Except that most cloud providers offer replication and load balancing, integrated directly into their other products already. They spent a lot of time making sure that it works so you don't have to.

Yes, shit happens. But shit happens everywhere, and it is far more likely to happen when you run your own bare metal if you don't pump sufficient time and resources into it, than at the company that has hired thousands of engineers and ops people specifically to provide these services.

2 comments

This belief is the problem. Most cloud services are not automatically redundant.

They have stuff that will allow you to make your stuff redundant if you know how to architect, configure, and deploy it, but you don't get these benefits just by becoming an AWS customer. You have to know how to set up an ELB just the same as you have to know how to set up haproxy on bare metal.

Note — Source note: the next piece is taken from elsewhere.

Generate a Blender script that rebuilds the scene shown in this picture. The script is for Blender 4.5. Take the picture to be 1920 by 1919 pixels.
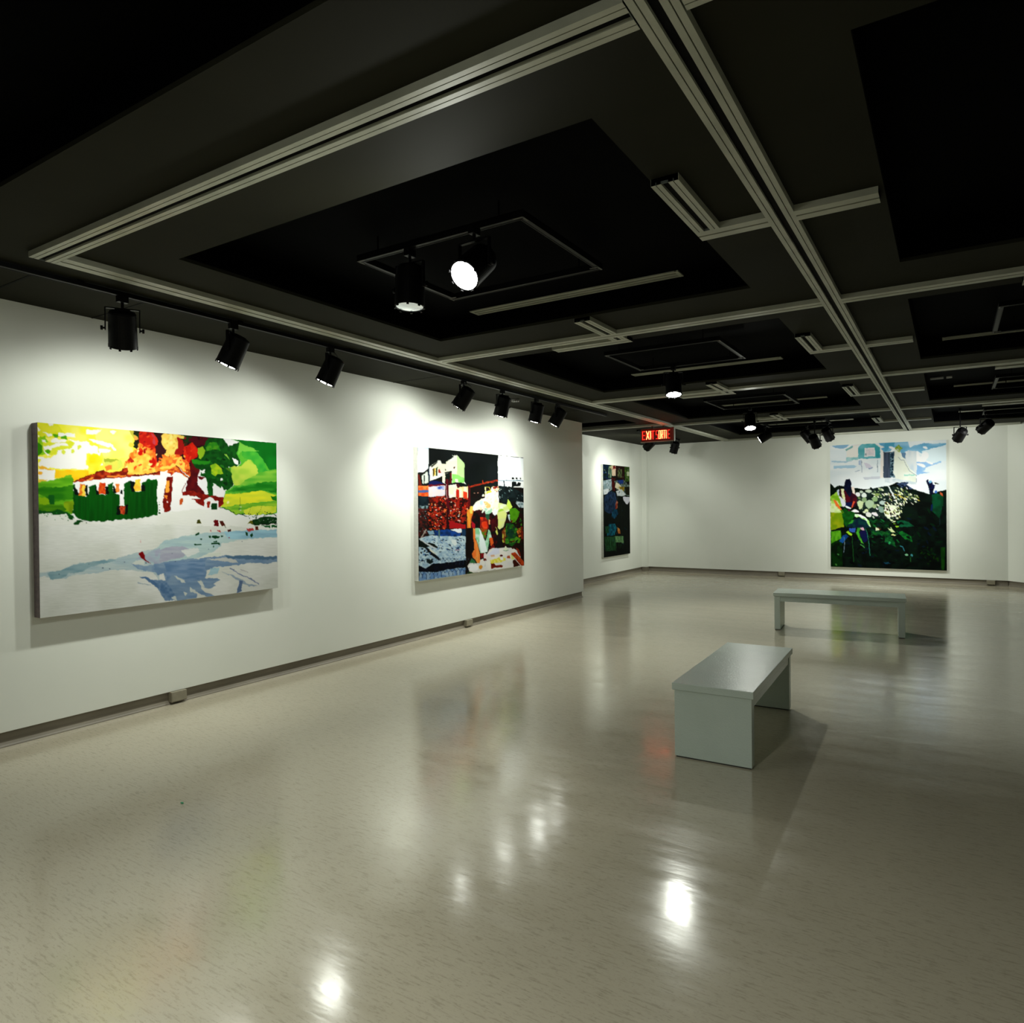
import bpy, bmesh, math, random
import numpy as np
from mathutils import Vector, Matrix, Euler
PI = math.pi
R = math.radians
scn = bpy.context.scene
for o in list(bpy.data.objects):
    bpy.data.objects.remove(o)
COL = scn.collection

# ------------------------------------------------------------------ camera
cam_d = bpy.data.cameras.new('camera')
cam = bpy.data.objects.new('camera', cam_d)
COL.objects.link(cam)
cam_d.sensor_fit = 'HORIZONTAL'
cam_d.sensor_width = 36.0
cam_d.lens = 36.0 * 1297.5 / 1920.0
cam_d.clip_start = 0.05
CAM = Vector((5.17, 0.0, 1.527))
yaw, pit, rol = -0.565275, -0.007795, -0.010249
fwd = Vector((math.sin(yaw) * math.cos(pit), math.cos(yaw) * math.cos(pit), math.sin(pit)))
r0 = Vector((math.cos(yaw), -math.sin(yaw), 0))
u0 = r0.cross(fwd)
rt = r0 * math.cos(rol) + u0 * math.sin(rol)
up = -r0 * math.sin(rol) + u0 * math.cos(rol)
m = Matrix((rt, up, -fwd)).transposed().to_4x4()
m.translation = CAM
cam.matrix_world = m
scn.camera = cam

# ------------------------------------------------------------------ world, exposure
w = bpy.data.worlds.new('world')
scn.world = w
w.use_nodes = True
w.node_tree.nodes['Background'].inputs[0].default_value = (0.5, 0.6, 0.55, 1)
w.node_tree.nodes['Background'].inputs[1].default_value = 0.0
scn.view_settings.view_transform = 'Standard'
scn.view_settings.look = 'None'
scn.view_settings.gamma = 1
scn.view_settings.use_curve_mapping = False
scn.view_settings.exposure = -0.22

LIGHT_COL = (0.965, 1.0, 0.90)


# ------------------------------------------------------------------ materials
def mat(name, col, rough=0.6, spec=0.5, metal=0.0, emit=None, strength=0.0):
    mt = bpy.data.materials.new(name)
    mt.use_nodes = True
    b = mt.node_tree.nodes['Principled BSDF']
    b.inputs['Base Color'].default_value = (*col, 1)
    b.inputs['Roughness'].default_value = rough
    b.inputs['Specular IOR Level'].default_value = spec
    b.inputs['Metallic'].default_value = metal
    if emit:
        b.inputs['Emission Color'].default_value = (*emit, 1)
        b.inputs['Emission Strength'].default_value = strength
    return mt


def vary(mt, col_a, col_b, scale=(3, 3, 3), detail=4, lo=0.35, hi=0.65, bump=0.0, bscale=None, bdist=0.002):
    """noise-driven colour between two close tones, optional bump; object coordinates"""
    nt = mt.node_tree
    N = nt.nodes
    b = N['Principled BSDF']
    tc = N.new('ShaderNodeTexCoord')
    mp = N.new('ShaderNodeMapping')
    mp.inputs['Scale'].default_value = scale
    nt.links.new(tc.outputs['Object'], mp.inputs[0])
    nz = N.new('ShaderNodeTexNoise')
    nz.inputs['Scale'].default_value = 1.0
    nz.inputs['Detail'].default_value = detail
    nt.links.new(mp.outputs[0], nz.inputs['Vector'])
    cr = N.new('ShaderNodeValToRGB')
    cr.color_ramp.elements[0].position = lo
    cr.color_ramp.elements[0].color = (*col_a, 1)
    cr.color_ramp.elements[1].position = hi
    cr.color_ramp.elements[1].color = (*col_b, 1)
    nt.links.new(nz.outputs['Fac'], cr.inputs[0])
    nt.links.new(cr.outputs[0], b.inputs['Base Color'])
    if bump:
        mp2 = N.new('ShaderNodeMapping')
        mp2.inputs['Scale'].default_value = bscale or scale
        nt.links.new(tc.outputs['Object'], mp2.inputs[0])
        nb = N.new('ShaderNodeTexNoise')
        nb.inputs['Scale'].default_value = 1.0
        nb.inputs['Detail'].default_value = 3
        nt.links.new(mp2.outputs[0], nb.inputs['Vector'])
        bp = N.new('ShaderNodeBump')
        bp.inputs['Strength'].default_value = bump
        bp.inputs['Distance'].default_value = bdist
        nt.links.new(nb.outputs['Fac'], bp.inputs['Height'])
        nt.links.new(bp.outputs[0], b.inputs['Normal'])
    return cr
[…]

Is it easier to configure an ELB than a haproxy instance? Probably, but it's not that much harder, and configuration is mostly a one-time cost. Pay someone on staff to spend a couple of hours testing and configuring haproxy or pay 3x more than you should every month to rent VMs on Amazon? Which one is cheaper over "the long term"?

All you're doing is renting some space in a server. The configuration is still mostly up to the user. Hardware requires maintenance, yes, but people are really hamming up both the frequency and difficulty of hardware maintenance.

>Except that most cloud providers offer replication and load balancing, integrated directly into their other products already. They spent a lot of time making sure that it works so you don't have to.

Have you ever used EC2 with traditional apps hoisted onto the cloud? Just because you can click a button for ELB doesn't mean anything when the system wasn't horizontally scalable to begin with. EC2 is just VMs, it doesn't provide any high availability at the VM level.

With local solutions (e.g. vmware/kvm/openstack), you can live migrate these annoying (but critical) pets around as you phase out hardware with very limited traffic interruption. With EC2, the thing eventually just shits the bed and you get a notice saying the instance will be retired even though it's already in a worthless state.